Scratch Team of Single-Rotor Robots and Decentralized Cooperative Transportation with Robot Failure
Koshi Oishi, Yasushi Amano, Jimbo Tomohiko
TL;DR
This work addresses robust cooperative transport using a heterogeneous team of single-rotor aerial robots. It proposes a decentralized control framework combining a Robust Feedback Controller (RFC) that enforces strictly positive realness under mass/COM fluctuations and robot failures with a Variable-Gain Autonomous Switching Controller (VG-ASSC) for multi-output error stabilization, plus an output-approximation scheme to decouple inputs. The method is validated through simulations with different payload shapes and robot mixes, and via real-world experiments showing resilience to COM shifts and failures while maintaining performance.
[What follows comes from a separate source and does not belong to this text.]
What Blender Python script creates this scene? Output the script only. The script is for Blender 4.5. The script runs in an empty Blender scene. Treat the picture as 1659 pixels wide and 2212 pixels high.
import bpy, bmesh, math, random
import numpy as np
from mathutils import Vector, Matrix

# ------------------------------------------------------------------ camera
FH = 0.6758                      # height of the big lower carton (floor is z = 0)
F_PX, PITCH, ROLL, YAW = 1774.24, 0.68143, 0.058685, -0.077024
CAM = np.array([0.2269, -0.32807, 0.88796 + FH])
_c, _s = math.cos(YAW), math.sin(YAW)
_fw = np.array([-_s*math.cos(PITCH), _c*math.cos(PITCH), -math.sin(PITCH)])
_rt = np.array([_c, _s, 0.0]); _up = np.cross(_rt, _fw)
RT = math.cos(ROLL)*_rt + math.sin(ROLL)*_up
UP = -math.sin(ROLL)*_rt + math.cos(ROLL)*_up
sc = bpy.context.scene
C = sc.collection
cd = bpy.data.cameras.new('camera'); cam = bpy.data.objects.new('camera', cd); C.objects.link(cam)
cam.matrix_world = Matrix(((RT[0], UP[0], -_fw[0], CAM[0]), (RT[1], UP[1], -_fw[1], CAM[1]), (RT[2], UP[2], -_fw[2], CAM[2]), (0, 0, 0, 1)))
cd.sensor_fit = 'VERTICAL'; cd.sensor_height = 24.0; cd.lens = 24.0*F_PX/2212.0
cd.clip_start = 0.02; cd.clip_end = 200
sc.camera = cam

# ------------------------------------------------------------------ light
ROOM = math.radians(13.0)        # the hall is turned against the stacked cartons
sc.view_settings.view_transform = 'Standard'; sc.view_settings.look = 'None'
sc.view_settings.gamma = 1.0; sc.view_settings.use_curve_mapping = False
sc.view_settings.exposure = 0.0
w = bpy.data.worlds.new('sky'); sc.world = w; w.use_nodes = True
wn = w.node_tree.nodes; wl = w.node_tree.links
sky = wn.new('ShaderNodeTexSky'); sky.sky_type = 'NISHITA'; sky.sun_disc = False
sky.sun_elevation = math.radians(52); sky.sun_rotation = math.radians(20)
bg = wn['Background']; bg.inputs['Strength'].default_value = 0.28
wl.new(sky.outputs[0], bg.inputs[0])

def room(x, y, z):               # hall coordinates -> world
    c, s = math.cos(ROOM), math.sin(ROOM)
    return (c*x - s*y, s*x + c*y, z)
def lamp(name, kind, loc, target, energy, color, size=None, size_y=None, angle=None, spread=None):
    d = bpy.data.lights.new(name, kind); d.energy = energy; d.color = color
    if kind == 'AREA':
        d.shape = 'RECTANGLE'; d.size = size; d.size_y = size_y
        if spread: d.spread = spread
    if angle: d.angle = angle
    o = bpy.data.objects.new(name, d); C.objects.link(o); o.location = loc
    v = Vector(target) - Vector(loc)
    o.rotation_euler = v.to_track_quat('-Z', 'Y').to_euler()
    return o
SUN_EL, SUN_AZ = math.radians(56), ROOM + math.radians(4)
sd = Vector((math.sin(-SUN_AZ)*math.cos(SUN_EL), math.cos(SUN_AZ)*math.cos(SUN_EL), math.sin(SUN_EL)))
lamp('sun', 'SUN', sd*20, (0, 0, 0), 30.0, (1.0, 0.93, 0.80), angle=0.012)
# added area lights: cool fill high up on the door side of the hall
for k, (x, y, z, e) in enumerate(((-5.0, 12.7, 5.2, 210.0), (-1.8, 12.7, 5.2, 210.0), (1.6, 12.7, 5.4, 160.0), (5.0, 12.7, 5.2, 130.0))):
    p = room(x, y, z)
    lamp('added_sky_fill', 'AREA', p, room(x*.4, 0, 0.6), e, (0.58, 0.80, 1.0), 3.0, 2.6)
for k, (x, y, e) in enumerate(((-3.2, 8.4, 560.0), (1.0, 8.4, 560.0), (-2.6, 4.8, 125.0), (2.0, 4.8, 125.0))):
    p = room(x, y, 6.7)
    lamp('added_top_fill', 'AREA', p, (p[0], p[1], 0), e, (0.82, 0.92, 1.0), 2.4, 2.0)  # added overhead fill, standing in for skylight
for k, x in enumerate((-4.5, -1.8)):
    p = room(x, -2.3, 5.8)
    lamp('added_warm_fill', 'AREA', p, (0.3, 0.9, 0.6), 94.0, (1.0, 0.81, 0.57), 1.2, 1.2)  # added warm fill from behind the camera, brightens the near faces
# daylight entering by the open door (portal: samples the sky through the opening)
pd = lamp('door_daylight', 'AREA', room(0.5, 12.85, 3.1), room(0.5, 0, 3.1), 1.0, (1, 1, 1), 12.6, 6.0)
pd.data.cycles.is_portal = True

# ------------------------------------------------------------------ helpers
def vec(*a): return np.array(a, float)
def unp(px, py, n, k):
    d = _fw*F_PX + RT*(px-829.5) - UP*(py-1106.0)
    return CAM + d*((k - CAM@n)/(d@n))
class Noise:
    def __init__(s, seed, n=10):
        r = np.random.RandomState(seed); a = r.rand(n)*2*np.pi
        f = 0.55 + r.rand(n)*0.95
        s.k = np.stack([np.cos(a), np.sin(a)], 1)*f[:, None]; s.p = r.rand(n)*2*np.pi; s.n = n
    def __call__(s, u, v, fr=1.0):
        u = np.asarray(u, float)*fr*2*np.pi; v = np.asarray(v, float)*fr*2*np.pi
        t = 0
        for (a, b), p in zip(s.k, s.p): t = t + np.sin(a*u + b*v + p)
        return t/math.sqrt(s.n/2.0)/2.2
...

The results demonstrate plug-in/plug-out adaptability and improved robustness over traditional PID approaches, highlighting practical potential for reuse and scalable, heterogeneous aerial transportation.
Abstract
Achieving cooperative transportation by aerial robot teams ensures flexibility regarding payloads and robustness against failures, which has garnered significant attention in recent years. This study proposes a flexible decentralized controller for robots and the shapes of payloads in a cooperative transport task using multiple single-rotor robots. The proposed controller is robust to mass and center of mass (COM) fluctuations and robot failures. Moreover, it possesses asymptotic stability against dynamics errors. Additionally, the controller supports heterogeneous single-rotor robots. Thus, robots with different specifications and deterioration may be effectively utilized for cooperative transportation. This performance is particularly effective for robot reuse. To achieve the aforementioned performance, the controller consists of a parallel structure comprising two controllers: a feedback controller, which renders the system strictly positive real, and a nonlinear controller, which renders the object asymptotic to the target. First, we confirm cooperative transportation using 8 and 10 robots for two shapes through numerical simulation. Subsequently, the cooperative transportation of a rectangle payload (with a weight of approximately 3 kg and maximum length of 1.6 m) is demonstrated using a robot team consisting of three types of robots, even under robot failure and fluctuation in the COM.